AMEA Power will help fund 5 gigawatts of renewable energy capacity in the continent by 2030, mobilising $5 billion, with $1 billion in equity investments, and $4 billion from project finance.

African Development Bank’s Africa50 investment platform will act as a strategic partner to help identify initial projects, according to a statement.

“The initiative will prioritise investments in countries across Africa with clear transition strategies, enhanced regulatory frameworks and a master plan for developing grid infrastructure,” COP28 President-Designate Sultan Al Jaber, said at the inaugural Africa Climate Summit on Tuesday.

The COP28 President-Designate also highlighted multiple action points that require the coordinated efforts of African leaders and the international community to reduce barriers to investment.

These include restoring the financial sustainability of local utilities and modernising basic energy infrastructures, clarifying development processes and eliminating the red tape delaying market lead-time, in addition to eliminating restrictions to capital flows and accessing adequate and affordable risk mitigation measures.

"This initiative builds on the UAE's track record of commercially driven, innovative blended finance solutions that can be deployed to promote the adoption of clean energy in emerging and developing nations. This multi-stakeholder partnership approach is designed to accelerate sustainable economic progress, address the challenge of climate change and stimulate low carbon growth,” Al Jaber said.

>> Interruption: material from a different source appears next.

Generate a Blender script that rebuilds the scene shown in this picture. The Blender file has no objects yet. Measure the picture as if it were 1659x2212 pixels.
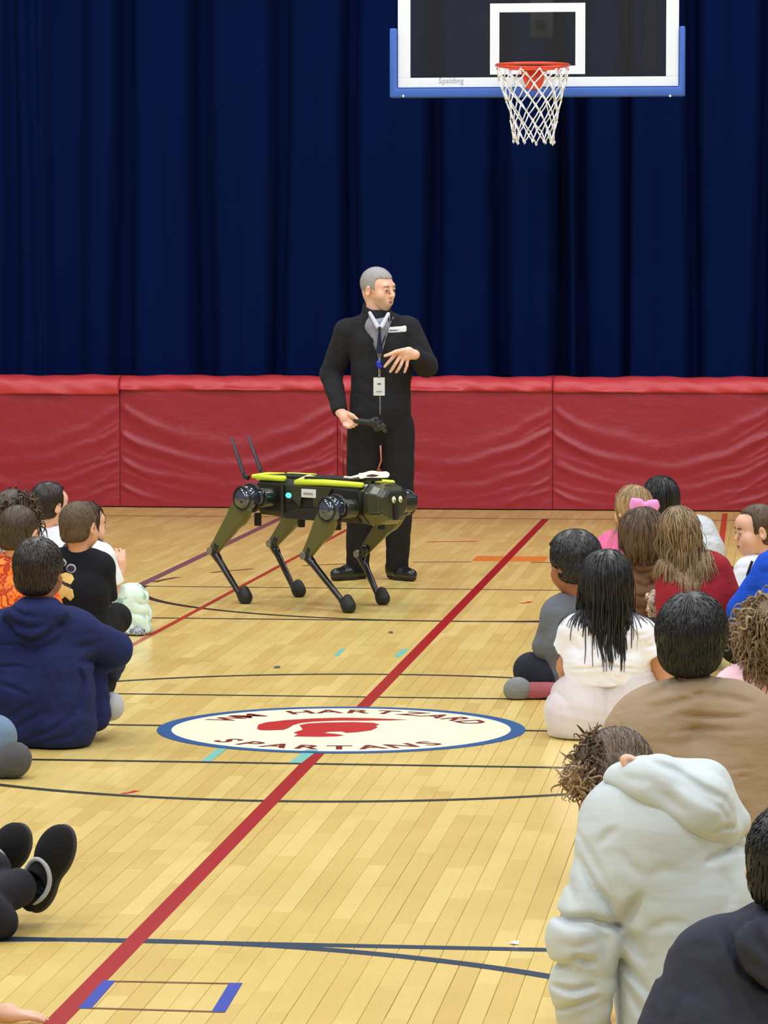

The news comes a day after the UAE Carbon Alliance pledged an intended purchase of $450 million in African carbon credits by 2030 from the Africa Carbon Markets Initiative (ACMI) at the African Climate Summit, which is being held in Nairobi.

The ACMI was launched at Egypt’s COP27 summit last year to boost the continent’s carbon credit production 19-fold by 2030.

The ongoing African Climate Summit in Nairobi, which runs until Wednesday, has seen several organisations pledge support to the continent through funding initiatives. The news has been welcomed by African nations following a report by the Climate Policy Initiative, which stated that Africa was just getting 12% of the finance needed to manage the impact of climate change.

The report further stated that close to $250 billion was needed annually to help African countries adapt to sustainable projects.

At the ongoing summit, Kevin Kariuki, a vice president at the African Development Bank, told Reuters that African states would push at the COP28 climate summit for the expansion of special drawing rights at the International Monetary Fund that could unlock $500 billion worth of climate finance, which could be leveraged up to five times.

The UAE is set to host the annual climate summit in Dubai from November 30 until December 12.